GIVEN INFORMATION –
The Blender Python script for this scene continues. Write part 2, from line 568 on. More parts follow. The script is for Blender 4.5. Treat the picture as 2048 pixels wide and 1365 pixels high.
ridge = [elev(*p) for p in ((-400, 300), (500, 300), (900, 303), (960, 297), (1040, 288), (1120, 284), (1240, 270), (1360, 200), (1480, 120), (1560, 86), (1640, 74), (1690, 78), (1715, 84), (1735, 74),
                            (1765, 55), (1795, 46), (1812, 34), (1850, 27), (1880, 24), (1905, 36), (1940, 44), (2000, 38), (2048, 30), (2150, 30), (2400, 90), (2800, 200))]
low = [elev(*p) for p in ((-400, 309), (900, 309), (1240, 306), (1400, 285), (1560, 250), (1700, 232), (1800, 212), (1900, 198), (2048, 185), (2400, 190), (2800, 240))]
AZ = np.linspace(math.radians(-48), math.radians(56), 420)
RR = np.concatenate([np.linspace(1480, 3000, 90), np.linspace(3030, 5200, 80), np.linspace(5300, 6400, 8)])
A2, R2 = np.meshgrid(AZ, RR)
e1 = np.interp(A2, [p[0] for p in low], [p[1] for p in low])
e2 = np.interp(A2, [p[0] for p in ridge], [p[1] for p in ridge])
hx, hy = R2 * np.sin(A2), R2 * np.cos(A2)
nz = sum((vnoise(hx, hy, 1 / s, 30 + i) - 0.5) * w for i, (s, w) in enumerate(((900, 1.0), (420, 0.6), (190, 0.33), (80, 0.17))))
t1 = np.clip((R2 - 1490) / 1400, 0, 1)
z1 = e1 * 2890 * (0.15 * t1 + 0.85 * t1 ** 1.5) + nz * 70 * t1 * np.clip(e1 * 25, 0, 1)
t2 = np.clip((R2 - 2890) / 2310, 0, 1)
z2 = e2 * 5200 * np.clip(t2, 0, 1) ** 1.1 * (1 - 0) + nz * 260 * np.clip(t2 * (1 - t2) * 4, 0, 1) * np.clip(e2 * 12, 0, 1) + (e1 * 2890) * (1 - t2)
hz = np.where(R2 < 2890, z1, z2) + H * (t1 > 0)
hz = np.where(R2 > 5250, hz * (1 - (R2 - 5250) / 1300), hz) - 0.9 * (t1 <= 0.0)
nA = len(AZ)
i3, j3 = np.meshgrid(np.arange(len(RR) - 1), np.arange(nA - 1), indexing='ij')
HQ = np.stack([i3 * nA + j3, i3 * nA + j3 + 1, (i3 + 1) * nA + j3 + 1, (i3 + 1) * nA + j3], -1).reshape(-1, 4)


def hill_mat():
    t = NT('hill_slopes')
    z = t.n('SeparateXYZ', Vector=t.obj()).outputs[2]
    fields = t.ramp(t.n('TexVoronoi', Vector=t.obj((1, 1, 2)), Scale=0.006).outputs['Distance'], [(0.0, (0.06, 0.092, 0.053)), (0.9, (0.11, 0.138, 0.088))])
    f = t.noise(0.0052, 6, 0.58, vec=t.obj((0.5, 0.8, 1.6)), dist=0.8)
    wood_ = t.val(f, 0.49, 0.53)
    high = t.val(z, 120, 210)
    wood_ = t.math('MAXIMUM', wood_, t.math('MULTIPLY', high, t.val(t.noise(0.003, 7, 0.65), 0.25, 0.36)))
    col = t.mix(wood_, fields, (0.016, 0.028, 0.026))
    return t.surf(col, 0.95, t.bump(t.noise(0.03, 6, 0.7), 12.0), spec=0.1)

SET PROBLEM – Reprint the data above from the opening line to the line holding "HQ = np.stack([i3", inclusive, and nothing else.

RESULT FOR THIS TASK –
The Blender Python script for this scene continues. Write part 2, from line 568 on. More parts follow. The script is for Blender 4.5. Treat the picture as 2048 pixels wide and 1365 pixels high.
ridge = [elev(*p) for p in ((-400, 300), (500, 300), (900, 303), (960, 297), (1040, 288), (1120, 284), (1240, 270), (1360, 200), (1480, 120), (1560, 86), (1640, 74), (1690, 78), (1715, 84), (1735, 74),
                            (1765, 55), (1795, 46), (1812, 34), (1850, 27), (1880, 24), (1905, 36), (1940, 44), (2000, 38), (2048, 30), (2150, 30), (2400, 90), (2800, 200))]
low = [elev(*p) for p in ((-400, 309), (900, 309), (1240, 306), (1400, 285), (1560, 250), (1700, 232), (1800, 212), (1900, 198), (2048, 185), (2400, 190), (2800, 240))]
AZ = np.linspace(math.radians(-48), math.radians(56), 420)
RR = np.concatenate([np.linspace(1480, 3000, 90), np.linspace(3030, 5200, 80), np.linspace(5300, 6400, 8)])
A2, R2 = np.meshgrid(AZ, RR)
e1 = np.interp(A2, [p[0] for p in low], [p[1] for p in low])
e2 = np.interp(A2, [p[0] for p in ridge], [p[1] for p in ridge])
hx, hy = R2 * np.sin(A2), R2 * np.cos(A2)
nz = sum((vnoise(hx, hy, 1 / s, 30 + i) - 0.5) * w for i, (s, w) in enumerate(((900, 1.0), (420, 0.6), (190, 0.33), (80, 0.17))))
t1 = np.clip((R2 - 1490) / 1400, 0, 1)
z1 = e1 * 2890 * (0.15 * t1 + 0.85 * t1 ** 1.5) + nz * 70 * t1 * np.clip(e1 * 25, 0, 1)
t2 = np.clip((R2 - 2890) / 2310, 0, 1)
z2 = e2 * 5200 * np.clip(t2, 0, 1) ** 1.1 * (1 - 0) + nz * 260 * np.clip(t2 * (1 - t2) * 4, 0, 1) * np.clip(e2 * 12, 0, 1) + (e1 * 2890) * (1 - t2)
hz = np.where(R2 < 2890, z1, z2) + H * (t1 > 0)
hz = np.where(R2 > 5250, hz * (1 - (R2 - 5250) / 1300), hz) - 0.9 * (t1 <= 0.0)
nA = len(AZ)
i3, j3 = np.meshgrid(np.arange(len(RR) - 1), np.arange(nA - 1), indexing='ij')
HQ = np.stack([i3 * nA + j3, i3 * nA + j3 + 1, (i3 + 1) * nA + j3 + 1, (i3 + 1) * nA + j3], -1).reshape(-1, 4)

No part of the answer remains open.